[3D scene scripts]
>>>

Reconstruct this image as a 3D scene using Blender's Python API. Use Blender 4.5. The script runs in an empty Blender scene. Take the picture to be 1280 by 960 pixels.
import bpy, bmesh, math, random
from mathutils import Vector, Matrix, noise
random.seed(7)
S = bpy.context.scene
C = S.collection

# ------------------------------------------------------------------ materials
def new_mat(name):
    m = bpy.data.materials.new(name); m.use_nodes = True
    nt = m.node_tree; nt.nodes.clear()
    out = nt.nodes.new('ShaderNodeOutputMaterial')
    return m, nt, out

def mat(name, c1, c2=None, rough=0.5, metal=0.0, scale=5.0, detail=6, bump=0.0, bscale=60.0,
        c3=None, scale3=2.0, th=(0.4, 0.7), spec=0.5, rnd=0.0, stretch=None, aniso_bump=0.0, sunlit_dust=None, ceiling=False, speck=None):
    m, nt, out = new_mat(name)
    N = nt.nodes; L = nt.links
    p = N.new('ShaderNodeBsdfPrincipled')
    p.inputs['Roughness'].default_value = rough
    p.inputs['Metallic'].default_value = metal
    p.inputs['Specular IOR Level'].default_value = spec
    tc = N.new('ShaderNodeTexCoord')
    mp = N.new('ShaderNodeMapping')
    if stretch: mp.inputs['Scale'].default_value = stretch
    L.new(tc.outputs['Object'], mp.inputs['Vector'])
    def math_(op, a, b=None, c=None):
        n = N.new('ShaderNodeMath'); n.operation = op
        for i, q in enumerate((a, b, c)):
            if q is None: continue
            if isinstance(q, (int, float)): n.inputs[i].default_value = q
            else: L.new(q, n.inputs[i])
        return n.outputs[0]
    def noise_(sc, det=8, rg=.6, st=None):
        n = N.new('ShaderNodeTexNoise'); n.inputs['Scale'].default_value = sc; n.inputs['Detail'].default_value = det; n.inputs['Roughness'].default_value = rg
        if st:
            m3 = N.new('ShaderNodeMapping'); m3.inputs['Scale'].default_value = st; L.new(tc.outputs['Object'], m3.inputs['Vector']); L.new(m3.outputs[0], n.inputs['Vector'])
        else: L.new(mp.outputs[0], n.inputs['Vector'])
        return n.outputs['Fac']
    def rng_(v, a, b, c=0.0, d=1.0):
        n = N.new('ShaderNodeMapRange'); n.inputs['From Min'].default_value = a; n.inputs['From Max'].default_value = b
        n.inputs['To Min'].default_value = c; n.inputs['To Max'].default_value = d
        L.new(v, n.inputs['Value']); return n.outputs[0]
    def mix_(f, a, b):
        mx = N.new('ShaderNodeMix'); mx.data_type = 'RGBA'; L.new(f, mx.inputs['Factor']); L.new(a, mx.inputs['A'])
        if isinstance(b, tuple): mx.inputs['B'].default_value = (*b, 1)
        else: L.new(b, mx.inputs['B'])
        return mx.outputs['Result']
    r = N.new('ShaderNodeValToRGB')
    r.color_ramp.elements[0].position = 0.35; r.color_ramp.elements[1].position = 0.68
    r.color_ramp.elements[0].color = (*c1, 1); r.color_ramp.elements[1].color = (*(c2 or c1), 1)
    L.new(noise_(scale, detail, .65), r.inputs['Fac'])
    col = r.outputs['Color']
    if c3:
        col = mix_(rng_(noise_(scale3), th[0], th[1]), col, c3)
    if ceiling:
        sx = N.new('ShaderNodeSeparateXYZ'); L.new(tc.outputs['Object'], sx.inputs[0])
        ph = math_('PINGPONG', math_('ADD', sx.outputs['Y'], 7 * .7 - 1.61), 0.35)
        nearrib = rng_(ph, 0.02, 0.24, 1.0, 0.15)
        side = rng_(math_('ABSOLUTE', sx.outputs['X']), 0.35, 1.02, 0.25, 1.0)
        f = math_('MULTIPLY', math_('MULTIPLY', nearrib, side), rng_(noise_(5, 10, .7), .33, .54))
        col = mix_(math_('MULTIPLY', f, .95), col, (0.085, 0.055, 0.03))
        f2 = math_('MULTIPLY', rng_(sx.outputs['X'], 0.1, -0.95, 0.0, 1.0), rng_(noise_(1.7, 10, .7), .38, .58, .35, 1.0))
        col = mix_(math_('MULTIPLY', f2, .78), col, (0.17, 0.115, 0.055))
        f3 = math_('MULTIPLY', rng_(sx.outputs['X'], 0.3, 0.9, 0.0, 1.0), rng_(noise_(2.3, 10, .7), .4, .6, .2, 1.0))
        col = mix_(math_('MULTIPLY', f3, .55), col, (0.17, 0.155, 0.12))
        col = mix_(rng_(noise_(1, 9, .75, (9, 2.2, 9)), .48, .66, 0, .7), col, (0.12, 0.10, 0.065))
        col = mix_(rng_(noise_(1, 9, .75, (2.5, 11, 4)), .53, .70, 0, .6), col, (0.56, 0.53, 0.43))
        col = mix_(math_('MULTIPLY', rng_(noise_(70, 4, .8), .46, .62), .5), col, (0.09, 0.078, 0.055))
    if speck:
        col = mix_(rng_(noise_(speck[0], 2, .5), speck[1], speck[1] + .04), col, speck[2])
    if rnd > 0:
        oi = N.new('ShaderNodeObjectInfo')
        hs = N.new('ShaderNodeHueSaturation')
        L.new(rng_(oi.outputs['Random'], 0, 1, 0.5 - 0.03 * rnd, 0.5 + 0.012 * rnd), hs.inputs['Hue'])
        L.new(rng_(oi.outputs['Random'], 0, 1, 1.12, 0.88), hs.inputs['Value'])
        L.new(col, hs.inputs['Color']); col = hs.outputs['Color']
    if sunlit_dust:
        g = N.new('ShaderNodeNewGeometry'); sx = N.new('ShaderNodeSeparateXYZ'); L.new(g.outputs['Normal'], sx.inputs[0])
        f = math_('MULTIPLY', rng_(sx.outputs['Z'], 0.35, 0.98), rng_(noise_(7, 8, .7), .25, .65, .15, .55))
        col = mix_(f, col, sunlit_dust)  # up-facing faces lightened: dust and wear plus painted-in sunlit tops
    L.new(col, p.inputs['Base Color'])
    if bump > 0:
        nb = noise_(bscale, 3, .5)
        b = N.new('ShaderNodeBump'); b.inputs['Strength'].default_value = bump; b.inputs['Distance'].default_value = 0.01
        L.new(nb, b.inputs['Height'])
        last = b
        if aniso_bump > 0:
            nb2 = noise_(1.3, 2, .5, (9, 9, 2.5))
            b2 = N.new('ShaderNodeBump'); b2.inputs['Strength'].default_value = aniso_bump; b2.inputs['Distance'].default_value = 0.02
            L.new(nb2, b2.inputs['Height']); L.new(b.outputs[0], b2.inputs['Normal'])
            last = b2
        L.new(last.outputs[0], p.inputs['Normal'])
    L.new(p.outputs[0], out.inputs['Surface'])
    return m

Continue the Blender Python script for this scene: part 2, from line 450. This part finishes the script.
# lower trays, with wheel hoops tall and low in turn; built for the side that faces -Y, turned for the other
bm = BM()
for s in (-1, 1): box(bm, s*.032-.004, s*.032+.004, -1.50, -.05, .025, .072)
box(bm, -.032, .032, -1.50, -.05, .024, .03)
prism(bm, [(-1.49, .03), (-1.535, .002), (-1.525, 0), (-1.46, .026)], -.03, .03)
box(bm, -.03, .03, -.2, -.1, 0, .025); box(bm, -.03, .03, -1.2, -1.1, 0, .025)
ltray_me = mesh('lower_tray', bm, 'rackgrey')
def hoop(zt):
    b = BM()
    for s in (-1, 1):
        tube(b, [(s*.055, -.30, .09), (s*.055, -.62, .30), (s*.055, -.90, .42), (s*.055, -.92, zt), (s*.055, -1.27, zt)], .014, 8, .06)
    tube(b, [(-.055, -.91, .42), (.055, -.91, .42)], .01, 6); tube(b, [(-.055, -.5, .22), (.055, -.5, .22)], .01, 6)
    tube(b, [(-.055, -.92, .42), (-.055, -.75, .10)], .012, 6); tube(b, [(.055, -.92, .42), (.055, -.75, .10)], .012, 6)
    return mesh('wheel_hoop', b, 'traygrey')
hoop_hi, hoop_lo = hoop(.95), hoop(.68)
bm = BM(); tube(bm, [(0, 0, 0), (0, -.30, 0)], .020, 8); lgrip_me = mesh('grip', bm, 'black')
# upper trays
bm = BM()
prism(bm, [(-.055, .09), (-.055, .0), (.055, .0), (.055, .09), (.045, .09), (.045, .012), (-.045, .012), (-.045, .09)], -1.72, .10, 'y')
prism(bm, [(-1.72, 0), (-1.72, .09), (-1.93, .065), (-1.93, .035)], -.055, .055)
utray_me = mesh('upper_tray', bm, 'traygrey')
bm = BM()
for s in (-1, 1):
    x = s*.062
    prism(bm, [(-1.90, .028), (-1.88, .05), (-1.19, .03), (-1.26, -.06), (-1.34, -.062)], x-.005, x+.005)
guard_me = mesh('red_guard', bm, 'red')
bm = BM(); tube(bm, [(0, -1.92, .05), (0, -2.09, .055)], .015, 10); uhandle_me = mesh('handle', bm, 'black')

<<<

DO THIS: Using the data above, extract exactly the lines from the one that holds "nearrib = rng_(ph, 0.02, 0.24, 1.0, 0.15)" to the one that holds "(0.17, 0.115, 0.055))", both ends included, and no others.

EXERCISE RESPONSE:
        nearrib = rng_(ph, 0.02, 0.24, 1.0, 0.15)
        side = rng_(math_('ABSOLUTE', sx.outputs['X']), 0.35, 1.02, 0.25, 1.0)
        f = math_('MULTIPLY', math_('MULTIPLY', nearrib, side), rng_(noise_(5, 10, .7), .33, .54))
        col = mix_(math_('MULTIPLY', f, .95), col, (0.085, 0.055, 0.03))
        f2 = math_('MULTIPLY', rng_(sx.outputs['X'], 0.1, -0.95, 0.0, 1.0), rng_(noise_(1.7, 10, .7), .38, .58, .35, 1.0))
        col = mix_(math_('MULTIPLY', f2, .78), col, (0.17, 0.115, 0.055))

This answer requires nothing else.